My Journal

The best vegetables to grow for winter

The best vegetables to grow for winter, by Katie Rushworth

The garden is largely quiet and still during the winter, with the odd evergreen, winter bloom and hardy shrub brightening things up. It could seem that during the colder months, most home-grown crops wouldn’t survive, but there are actually some excellent vegetables that will stand through winter, ready for harvesting. These will add greenery to your garden but also bring the fresh taste of home-grown produce to your table – what a treat! Most of these will need planting out in the summer or autumn, but will be happily harvested through the cold and dark months.

If you’re growing vegetables for the winter, remember to protect them with netting from the autumn onwards. Hungry birds and animals will be on the hunt for an easy meal in the colder months, and your crops could be decimated without protection.

If you do have empty spaces in your vegetable bed, take the opportunity in winter to mulch the soil thoroughly. Benefits of mulching include increasing soil fertility and earthworm activity, increasing water retention in the soil and preventing weeds from growing over the winter, so your soil is in great shape come springtime. Another benefit of mulching is that you don’t need to dig it into the soil, potentially disturbing the plants; the worms will do all of that for you.


Leeks are incredibly hardy winter vegetables and will bring some much-needed colour to your veg patch for as long as you need them to. December is a great time to harvest your leeks, which will by then have their beautiful bluish-green mature foliage. Whatever you do, don’t be tempted to pull the leeks from the ground by their foliage, as this can break the leaves or even snap the stem which would be a disaster!

What to do with leeks? Frankly, what can’t you do with leeks! They’re delicious in soups and stews, added to cauliflower cheese or cooked into a cheesy gratin.


Kale grows really slowly in the autumn and winter, so steady does it with harvesting through the colder months. Snap off the lower leaves as and when you need them. Kale is packed with nutrients including fibre, calcium and iron – so great for beating off those winter bugs!

What to do with kale? Kale is wonderful cooked with butter, or massaged with salt and oil and eaten raw. It’s also quick and easy to then pop the massaged kale on a baking sheet and bake in the oven for crunchy kale crisps.


Carrots fresh from the veg patch are absolutely delicious – packed with flavour and crunch that shop-bought varieties can only dream of! As they haven’t been stored, they won’t need peeling – just a quick wash and they’re ready to eat raw, boiled or steamed. Carrots should be pulled before the end of November.

What to do with carrots? Chop them and use them raw for crudites with houmous or your chosen dip. Glaze them with honey, butter and thyme for a delicious addition to your roast dinner, or cook them into a hearty soup.

Sprouting broccoli

This plant is extremely hardy, despite its delicate looks, and will stand well throughout the winter to fill out the veg bed between sprouts and spring cabbages.
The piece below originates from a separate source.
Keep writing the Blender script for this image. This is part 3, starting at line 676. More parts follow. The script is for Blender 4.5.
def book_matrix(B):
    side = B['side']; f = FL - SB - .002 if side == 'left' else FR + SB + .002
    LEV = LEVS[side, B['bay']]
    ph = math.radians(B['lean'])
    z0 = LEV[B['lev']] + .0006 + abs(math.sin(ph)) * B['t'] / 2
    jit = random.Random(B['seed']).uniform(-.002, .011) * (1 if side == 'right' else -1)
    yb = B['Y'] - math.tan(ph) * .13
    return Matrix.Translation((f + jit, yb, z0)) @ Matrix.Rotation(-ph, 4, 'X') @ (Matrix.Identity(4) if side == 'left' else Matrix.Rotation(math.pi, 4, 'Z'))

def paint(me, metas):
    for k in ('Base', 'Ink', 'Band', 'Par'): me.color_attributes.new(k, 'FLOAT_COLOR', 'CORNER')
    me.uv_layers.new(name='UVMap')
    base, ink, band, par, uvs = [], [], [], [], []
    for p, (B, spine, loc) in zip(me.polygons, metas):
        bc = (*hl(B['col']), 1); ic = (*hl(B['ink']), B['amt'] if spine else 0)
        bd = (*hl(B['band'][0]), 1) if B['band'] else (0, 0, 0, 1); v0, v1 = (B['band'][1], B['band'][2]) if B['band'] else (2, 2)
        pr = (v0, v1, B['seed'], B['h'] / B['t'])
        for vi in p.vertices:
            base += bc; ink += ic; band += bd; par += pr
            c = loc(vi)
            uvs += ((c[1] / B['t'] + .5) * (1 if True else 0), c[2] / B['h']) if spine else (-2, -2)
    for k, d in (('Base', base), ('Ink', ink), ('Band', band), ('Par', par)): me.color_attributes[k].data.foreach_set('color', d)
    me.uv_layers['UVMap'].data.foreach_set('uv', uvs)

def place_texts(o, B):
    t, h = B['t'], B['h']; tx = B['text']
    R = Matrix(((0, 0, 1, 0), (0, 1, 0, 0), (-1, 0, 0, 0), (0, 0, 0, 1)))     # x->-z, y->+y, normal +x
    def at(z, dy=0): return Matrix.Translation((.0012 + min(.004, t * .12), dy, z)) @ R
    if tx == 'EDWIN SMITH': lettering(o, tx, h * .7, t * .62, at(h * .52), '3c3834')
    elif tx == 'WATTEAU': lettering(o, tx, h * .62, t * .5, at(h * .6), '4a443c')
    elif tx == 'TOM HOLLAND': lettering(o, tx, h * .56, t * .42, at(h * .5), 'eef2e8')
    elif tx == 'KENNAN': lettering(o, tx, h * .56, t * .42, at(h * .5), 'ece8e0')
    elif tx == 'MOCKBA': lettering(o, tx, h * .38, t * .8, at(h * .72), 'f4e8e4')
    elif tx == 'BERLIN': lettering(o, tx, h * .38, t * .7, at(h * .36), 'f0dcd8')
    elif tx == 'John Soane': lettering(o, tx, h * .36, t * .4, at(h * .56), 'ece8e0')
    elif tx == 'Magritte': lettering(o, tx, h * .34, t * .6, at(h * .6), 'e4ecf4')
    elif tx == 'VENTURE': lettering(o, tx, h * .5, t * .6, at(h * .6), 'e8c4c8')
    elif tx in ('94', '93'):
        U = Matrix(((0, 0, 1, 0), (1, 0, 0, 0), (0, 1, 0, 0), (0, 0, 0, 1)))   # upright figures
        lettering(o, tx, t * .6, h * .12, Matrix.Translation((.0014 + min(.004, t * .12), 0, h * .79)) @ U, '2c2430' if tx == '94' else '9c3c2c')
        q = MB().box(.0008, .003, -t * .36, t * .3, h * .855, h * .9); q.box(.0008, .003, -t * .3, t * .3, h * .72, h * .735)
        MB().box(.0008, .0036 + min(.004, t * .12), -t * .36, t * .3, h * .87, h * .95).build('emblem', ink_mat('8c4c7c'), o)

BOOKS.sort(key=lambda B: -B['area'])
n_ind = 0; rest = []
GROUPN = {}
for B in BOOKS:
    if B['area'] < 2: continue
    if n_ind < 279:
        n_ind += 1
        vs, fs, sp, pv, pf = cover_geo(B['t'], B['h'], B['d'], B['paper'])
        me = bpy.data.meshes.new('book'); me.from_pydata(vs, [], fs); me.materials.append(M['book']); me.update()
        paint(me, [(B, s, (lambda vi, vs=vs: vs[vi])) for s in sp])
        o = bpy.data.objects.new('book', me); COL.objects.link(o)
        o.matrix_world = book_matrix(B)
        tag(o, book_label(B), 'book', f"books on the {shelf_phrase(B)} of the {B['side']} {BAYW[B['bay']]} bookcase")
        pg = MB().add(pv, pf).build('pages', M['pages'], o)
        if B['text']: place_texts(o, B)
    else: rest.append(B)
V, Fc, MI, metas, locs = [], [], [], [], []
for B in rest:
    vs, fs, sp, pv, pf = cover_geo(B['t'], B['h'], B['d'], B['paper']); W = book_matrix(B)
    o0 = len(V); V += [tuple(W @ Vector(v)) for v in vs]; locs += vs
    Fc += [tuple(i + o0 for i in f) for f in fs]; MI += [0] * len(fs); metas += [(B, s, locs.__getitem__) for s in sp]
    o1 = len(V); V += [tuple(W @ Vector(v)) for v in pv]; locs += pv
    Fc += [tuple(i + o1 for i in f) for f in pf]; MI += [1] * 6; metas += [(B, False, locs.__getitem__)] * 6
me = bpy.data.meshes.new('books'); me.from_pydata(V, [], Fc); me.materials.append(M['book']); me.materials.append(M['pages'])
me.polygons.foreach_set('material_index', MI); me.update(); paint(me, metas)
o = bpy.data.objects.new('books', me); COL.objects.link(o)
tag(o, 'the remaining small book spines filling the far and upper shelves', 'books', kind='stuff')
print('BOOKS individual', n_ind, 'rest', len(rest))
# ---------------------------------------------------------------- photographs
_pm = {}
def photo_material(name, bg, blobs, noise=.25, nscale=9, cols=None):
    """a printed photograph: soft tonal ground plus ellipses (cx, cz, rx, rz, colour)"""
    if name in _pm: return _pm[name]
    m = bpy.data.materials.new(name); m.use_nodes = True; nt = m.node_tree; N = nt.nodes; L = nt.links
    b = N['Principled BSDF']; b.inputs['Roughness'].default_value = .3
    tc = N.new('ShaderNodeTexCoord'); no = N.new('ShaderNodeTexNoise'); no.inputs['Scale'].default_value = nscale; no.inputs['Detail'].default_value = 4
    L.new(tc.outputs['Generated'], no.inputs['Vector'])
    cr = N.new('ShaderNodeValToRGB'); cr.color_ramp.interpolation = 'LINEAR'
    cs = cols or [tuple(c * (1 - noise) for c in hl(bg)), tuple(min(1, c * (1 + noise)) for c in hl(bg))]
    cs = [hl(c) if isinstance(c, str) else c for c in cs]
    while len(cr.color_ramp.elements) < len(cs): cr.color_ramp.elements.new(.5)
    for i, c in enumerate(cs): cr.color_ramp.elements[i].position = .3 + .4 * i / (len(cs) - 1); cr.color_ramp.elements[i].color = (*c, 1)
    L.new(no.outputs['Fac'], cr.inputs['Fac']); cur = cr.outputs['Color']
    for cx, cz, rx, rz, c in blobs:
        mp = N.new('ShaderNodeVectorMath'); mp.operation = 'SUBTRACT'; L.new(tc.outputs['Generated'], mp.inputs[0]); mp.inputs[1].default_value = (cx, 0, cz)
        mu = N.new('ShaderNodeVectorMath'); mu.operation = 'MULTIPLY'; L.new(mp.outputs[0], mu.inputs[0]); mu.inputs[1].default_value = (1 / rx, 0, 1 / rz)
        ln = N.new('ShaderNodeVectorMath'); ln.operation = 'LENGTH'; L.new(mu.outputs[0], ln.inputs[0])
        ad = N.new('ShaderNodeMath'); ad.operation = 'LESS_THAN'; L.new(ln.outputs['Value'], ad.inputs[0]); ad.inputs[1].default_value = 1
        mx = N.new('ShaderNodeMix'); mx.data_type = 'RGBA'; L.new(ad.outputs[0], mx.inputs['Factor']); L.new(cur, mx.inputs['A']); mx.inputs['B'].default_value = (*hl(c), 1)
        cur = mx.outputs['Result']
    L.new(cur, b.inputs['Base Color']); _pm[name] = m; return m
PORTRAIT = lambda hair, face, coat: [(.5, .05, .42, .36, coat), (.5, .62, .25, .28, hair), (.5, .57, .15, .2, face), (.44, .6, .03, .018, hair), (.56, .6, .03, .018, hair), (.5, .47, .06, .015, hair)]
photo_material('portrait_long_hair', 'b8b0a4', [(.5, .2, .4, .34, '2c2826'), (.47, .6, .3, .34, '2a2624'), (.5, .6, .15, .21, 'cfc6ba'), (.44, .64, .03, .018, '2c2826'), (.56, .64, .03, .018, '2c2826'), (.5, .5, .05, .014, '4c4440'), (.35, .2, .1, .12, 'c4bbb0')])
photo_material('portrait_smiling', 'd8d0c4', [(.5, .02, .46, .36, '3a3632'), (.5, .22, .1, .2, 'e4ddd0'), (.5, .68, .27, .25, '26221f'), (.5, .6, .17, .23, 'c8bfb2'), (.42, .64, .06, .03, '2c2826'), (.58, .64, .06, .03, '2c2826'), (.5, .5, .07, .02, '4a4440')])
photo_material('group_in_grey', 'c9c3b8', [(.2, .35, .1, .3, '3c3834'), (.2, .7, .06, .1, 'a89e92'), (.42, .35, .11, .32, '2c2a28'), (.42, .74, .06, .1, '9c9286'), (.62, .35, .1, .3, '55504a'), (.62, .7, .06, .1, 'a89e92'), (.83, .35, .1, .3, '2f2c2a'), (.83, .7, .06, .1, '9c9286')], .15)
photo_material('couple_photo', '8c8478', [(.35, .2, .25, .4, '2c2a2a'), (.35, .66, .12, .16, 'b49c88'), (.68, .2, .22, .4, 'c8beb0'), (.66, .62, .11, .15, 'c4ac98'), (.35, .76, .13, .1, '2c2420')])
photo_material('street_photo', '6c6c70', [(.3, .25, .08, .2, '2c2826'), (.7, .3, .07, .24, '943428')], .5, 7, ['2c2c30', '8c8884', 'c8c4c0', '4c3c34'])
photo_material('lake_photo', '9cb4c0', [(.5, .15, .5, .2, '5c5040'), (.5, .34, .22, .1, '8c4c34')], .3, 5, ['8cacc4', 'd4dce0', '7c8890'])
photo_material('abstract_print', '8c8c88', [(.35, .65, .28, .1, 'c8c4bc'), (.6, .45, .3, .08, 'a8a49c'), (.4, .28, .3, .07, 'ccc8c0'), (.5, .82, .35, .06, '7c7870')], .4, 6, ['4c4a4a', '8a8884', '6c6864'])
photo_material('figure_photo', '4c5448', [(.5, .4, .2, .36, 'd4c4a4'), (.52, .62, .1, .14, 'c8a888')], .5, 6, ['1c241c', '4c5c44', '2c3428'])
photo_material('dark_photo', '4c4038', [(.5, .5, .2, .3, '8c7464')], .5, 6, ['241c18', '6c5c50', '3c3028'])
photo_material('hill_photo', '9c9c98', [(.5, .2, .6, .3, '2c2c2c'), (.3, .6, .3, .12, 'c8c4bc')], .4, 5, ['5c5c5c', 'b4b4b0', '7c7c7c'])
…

Just remember to protect your broccoli from marauding pigeons and other birds, who find it delicious too.

What to do with broccoli? Of course, there’s the wonderful broccoli and stilton soup, and the florets are delicious in a stir-fry with soy sauce and sesame oil too. Cook broccoli down with stock, parmesan and chilli to make a delicious, healthy pasta sauce.

Brussels sprouts

These delicious green globes are the source of much controversy on Christmas Day, but for me, no festive meal is complete without Brussels sprouts. They do take up rather a lot of space when growing, but they’re incredibly hardy and packed with goodness and flavour.

What to do with Brussels sprouts? Chop them raw into a dressed winter salad, or toss with honey, pine nuts and balsamic vinegar for roasting.